We are keen to start our new adventure and hope that we have heaps of visitors. Time is short, as we only have eighteen sleeps before we enter the MTC, so we are moving as quickly as we can. Did I mention that New Zealand is also the home of Hobbits and glow worms? Please make your reservations early for the Belliston Hotel, er I mean Belliston flat or perhaps you could call it our crib, if you prefer. Crib is the term used to describe a holiday home, but we are not promising anything too fancy. By the way, if Ward starts teasing or joking with you, simply tell him to "get off the grass", which is a polite way of saying "stop pulling my leg". Please consider all of this to be true, not just a load of "cods wallop" and know that we will be looking forward to making  reservations for you at your earliest convenience. Remember that the early bird gets the glow worm! Once reservations are made, we will reply by saying "Good on ya mate", and we will eagerly await your arrival in the land of the "Long White Cloud".

As always, we are happy and trying to work hard as we begin packing for our further adventures in paradise. We hope that you will continue to join us and  please know that if you decide to visit, we will be happy to serve you a hearty brekie of bangers and mash and possibly even shout you dinner!

Love Ward and Susan,  Elder and Sister Belliston about to be serving in the New Zealand, Hamilton mission




Our last trip to New Zealand in April left us wishing for more. Subtitles and explanations are provided.


Ward is standing at the very most northern tip of the north island, Cape Reinga.  It's where the Pacific ocean and the Tasman sea meet. It is beautiful and peaceful.
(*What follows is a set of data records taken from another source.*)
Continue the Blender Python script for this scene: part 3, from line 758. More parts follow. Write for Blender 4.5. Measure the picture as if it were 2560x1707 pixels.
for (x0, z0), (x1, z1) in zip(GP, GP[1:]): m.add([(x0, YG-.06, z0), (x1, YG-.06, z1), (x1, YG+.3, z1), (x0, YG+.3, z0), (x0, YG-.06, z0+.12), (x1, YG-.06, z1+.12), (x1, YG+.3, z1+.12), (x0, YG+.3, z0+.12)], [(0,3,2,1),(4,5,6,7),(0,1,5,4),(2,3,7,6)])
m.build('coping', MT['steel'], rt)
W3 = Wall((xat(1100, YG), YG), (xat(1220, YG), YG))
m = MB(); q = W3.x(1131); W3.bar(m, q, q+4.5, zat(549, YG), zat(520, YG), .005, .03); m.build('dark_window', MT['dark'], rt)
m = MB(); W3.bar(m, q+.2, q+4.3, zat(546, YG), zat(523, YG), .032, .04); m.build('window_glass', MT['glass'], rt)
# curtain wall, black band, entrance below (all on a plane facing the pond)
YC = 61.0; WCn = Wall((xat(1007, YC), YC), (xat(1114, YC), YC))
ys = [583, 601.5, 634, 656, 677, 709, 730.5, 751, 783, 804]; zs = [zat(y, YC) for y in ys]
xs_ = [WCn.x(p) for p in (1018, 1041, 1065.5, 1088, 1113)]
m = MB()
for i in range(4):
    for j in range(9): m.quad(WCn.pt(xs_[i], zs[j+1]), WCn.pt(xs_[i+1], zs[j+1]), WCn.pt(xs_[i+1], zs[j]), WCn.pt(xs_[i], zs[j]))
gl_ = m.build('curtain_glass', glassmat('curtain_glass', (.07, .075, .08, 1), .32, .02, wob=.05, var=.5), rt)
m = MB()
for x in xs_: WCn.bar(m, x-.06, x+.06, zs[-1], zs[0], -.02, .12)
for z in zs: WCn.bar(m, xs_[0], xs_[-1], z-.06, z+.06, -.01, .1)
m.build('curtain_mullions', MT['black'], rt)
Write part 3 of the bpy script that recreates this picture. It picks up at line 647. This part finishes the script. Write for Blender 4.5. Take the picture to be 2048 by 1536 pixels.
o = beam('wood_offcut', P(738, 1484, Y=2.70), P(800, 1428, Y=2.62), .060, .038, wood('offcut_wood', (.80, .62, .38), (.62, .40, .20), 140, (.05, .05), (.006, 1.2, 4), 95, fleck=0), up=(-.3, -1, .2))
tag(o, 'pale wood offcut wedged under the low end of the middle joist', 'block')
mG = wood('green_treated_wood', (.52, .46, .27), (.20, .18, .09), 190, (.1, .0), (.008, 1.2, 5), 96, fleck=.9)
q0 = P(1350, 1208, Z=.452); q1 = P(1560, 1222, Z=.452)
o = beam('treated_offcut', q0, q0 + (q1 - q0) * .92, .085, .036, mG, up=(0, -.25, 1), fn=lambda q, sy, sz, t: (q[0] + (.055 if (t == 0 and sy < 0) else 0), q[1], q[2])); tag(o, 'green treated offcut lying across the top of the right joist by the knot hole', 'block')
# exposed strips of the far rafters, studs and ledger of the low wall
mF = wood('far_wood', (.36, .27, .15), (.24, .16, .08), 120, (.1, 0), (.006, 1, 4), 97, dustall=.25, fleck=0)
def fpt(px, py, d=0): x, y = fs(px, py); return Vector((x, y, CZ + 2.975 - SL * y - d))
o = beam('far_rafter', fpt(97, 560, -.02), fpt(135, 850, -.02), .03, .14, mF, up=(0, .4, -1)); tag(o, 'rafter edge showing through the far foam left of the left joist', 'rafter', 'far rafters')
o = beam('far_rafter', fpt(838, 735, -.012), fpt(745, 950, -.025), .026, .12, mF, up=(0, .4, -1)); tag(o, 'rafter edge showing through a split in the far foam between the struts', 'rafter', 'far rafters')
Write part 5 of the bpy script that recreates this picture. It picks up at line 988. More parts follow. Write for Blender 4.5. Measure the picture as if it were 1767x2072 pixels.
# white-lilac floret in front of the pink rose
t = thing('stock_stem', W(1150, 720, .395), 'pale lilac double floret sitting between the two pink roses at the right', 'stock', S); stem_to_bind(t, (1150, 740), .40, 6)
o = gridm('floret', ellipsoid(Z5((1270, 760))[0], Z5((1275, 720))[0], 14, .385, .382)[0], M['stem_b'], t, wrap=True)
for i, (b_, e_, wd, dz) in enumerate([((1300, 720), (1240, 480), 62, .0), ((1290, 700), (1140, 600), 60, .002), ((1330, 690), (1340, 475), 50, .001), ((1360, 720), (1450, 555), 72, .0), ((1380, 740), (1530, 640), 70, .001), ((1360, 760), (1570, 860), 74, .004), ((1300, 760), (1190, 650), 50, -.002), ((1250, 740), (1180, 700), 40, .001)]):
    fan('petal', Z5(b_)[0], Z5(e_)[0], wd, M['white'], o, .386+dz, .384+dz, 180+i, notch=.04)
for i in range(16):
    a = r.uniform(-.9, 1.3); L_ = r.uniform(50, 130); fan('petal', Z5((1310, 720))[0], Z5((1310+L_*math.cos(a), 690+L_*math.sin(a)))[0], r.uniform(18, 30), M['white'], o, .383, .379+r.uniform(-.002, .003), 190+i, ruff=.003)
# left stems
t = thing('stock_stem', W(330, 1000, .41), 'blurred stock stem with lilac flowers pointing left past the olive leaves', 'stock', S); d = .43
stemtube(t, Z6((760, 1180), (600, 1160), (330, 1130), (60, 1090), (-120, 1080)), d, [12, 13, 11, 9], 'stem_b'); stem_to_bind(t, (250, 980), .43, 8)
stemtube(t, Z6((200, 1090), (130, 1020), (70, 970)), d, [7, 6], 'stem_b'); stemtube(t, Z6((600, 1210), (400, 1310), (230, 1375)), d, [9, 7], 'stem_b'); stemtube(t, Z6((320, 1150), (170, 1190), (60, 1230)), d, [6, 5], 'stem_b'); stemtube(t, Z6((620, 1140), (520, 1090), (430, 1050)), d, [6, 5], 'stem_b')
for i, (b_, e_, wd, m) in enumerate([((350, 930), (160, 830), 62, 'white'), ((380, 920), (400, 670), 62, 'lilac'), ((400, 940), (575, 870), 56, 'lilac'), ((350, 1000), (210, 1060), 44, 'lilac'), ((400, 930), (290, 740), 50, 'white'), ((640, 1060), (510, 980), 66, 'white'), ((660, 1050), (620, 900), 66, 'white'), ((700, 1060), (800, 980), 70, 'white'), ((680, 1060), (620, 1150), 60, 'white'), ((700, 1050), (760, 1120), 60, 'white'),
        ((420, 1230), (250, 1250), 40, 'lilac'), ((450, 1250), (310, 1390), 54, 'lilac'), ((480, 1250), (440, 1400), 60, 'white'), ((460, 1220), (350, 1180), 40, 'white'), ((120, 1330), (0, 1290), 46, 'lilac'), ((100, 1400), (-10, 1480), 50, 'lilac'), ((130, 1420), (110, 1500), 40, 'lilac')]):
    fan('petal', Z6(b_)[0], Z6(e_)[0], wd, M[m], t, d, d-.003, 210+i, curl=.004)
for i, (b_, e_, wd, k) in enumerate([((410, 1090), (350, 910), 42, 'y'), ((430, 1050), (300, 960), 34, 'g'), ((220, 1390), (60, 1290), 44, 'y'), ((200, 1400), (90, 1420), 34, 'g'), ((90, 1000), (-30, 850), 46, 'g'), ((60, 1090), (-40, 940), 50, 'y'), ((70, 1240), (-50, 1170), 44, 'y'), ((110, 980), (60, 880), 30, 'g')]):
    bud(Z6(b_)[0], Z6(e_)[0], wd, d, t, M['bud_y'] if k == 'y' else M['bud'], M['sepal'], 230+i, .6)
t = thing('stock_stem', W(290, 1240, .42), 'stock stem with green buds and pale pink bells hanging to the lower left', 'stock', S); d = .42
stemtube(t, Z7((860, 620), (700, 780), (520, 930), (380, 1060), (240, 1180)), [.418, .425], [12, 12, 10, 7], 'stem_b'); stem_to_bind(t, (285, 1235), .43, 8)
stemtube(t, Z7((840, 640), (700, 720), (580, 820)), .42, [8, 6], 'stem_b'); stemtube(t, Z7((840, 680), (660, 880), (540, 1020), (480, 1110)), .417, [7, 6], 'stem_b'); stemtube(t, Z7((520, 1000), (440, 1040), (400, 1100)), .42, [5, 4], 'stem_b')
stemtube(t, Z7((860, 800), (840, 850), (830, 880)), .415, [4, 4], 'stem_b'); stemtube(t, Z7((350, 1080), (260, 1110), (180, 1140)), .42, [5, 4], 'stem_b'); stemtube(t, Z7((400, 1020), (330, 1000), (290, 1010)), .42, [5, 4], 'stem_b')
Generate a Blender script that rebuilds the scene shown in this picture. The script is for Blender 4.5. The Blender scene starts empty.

On one side of the rocks is the Tasman Sea and on the other is the Pacific Ocean. It is breathtaking.



I am in love with lighthouses and this one on the north island at Cape Reinga is my new favorite.



 The north island is very green and reminds me of Ireland. Although sheep are still in abundance (see the little white dots in the photo) raising beef is now the larger business. New Zealand Corned Beef is delicious and very popular with the Polynesians. Looking at one of the New Zealand heads of beef, I tried to imagine just how many cans of corned beef one cow could provide! 



There were many lovely sunsets on the north island. New Zealand is called the "Land of the Long White Clouds". The clouds always seemed to hug the mountain tops.



 The Polynesians craft leis out of this flower, as it comes in many colors. I never did learn to pronounce the name correctly:   FRANGIPANI



When I first heard the term "All Blacks", I was taken aback. Now I know that it is the name of  New Zealand's national rugby team and the name refers to the color of their uniforms. We have become fans, just like the rest of the country.



Well, here is another name that is difficult to pronounce. But it's the sign in the background that I wanted to point out. It doesn't say entrance, it says, "Way In".  And if you were getting off the train, another sign would tell you to "Mind the Gap".


 While looking over this beautiful spot, I had hopes of sharing it with others. Please consider paying us a visit and seeing all of this for yourselves!